Latest Reading: “Camera Hunter: George Shiras III and the Birth of Wildlife Photography”

I read Northern Michigan University Professor James H. McCommon’s biography of George Shiras III (1859-1942) with great interest because of his ties to Marquette, Michigan. Shiras was from a wealthy law family in Pittsburgh, Pennsylvania. His father was a Supreme Court Justice. The family had a vacation home in Marquette, the largest town in the Upper Peninsula. The city has several areas and a planetarium named after him, so I was interested in learning more about his life.

With air travel today, I don’t see a family like the Shiras family choosing to vacation regularly in the UP. Today, wealthy families travel all over the world. In the late 19th century, it took a long time to get anywhere and so people went on holidays closer to home. Shiras married the daughter of another famous Marquette pioneer, Peter White, so he is kind of UP royalty.

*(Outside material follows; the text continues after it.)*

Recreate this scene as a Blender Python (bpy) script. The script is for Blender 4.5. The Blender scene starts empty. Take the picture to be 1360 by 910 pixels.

The best part of the book was Shiras’s descriptions of the Upper Peninsula wildlife and topography from 1870 to the turn of the century. Long gone are the massive clouds of Passenger Pigeons migrating to the UP in the spring or five-foot-wide deer trails leading from Lake Superior south so deer and moose can find winter areas with less snow. Before logging, mining, and settlements, the Upper Peninsula was a much different place for the Shiras family than what I experienced 100 years later growing up in Iron County in the 1970s and 1980s. The mature forests mixed hardwoods were better for moose and woodland caribou than what you find today, white-tailed deer. It it tragic the effect of “market hunters” who killed thousands of wildlife game and sold them to towns and cities to the south. Much of the wildlife was wiped out and the mature forests were clear-cut.

The second half of the book describes his love of wildlife photography. Cameras were new back then and he set up rudimentary camera traps and flashes to capture some of the first photos of nocturnal wildlife.

A curious lynx photographed in 1902 by Shiras in Ontario

It is my wish that the UP returns to the same state as Shiras experienced in his youth. 98% of the region is covered with forests and it is recovering slowly. Species such as wolves, bald eagles, and moose are reintroduced. Too many people still build homes in the urban/wilderness interface, but it pales in comparison to the ravages of the early 20th century. I am glad the UP has a low profile and is still isolated today. I would like to try to visit the Dead River, the Laughing Whitefish Lake Preserve and the George Shiras trail this summer. Some other points I took from the book are below:

  • My birthplace, Sault Ste. Marie is the third oldest city in the United States. It was founded by French fur trappers and Native Americans taking advantage of the fishing on the St. Mary’s River, which carries water from Lake Superior to Lake Huron.
  • The “root beer” or “copper-brown” colors of rivers in the UP are from decayed organic matter leached from cedar swamps and the great forests.
  • Earthworms (Lumbricus terrestris) were brought to the UP from the Shiras family. Natural colonization of terrestrial earthworms after the glaciers melted had not reached the Northwoods region of the Great Lakes.
  • Northern Michigan and western Ontario were the last great stands of the Passenger Pigeon. In 1896, market hunters and residents killed the final flock of 250,000 near Petoskey. Shiras wrote, “It was doomed because it was a migrant. The rule in each state was to have an open season when these migrants were present and a closed season, if any, after they had gone.”
  • Shiras predicted in the 1930s that the “UP was destined to a long future as a recreational wilderness area.” The US forest service bought up denuded lands and abandoned farms in lieu of back taxes. These formed the Ottawa and Hiawatha national forests of today.
  • Barnegut boat – a flat boat designed for marshes with shallow water, first used in Barnegut, New Jersey.
  • potamodromous – fish that spend their entire life cycle in freshwater. The speckled trout of Lake Superior were huge and abundant but now have been replaced by European brown and rainbow trout.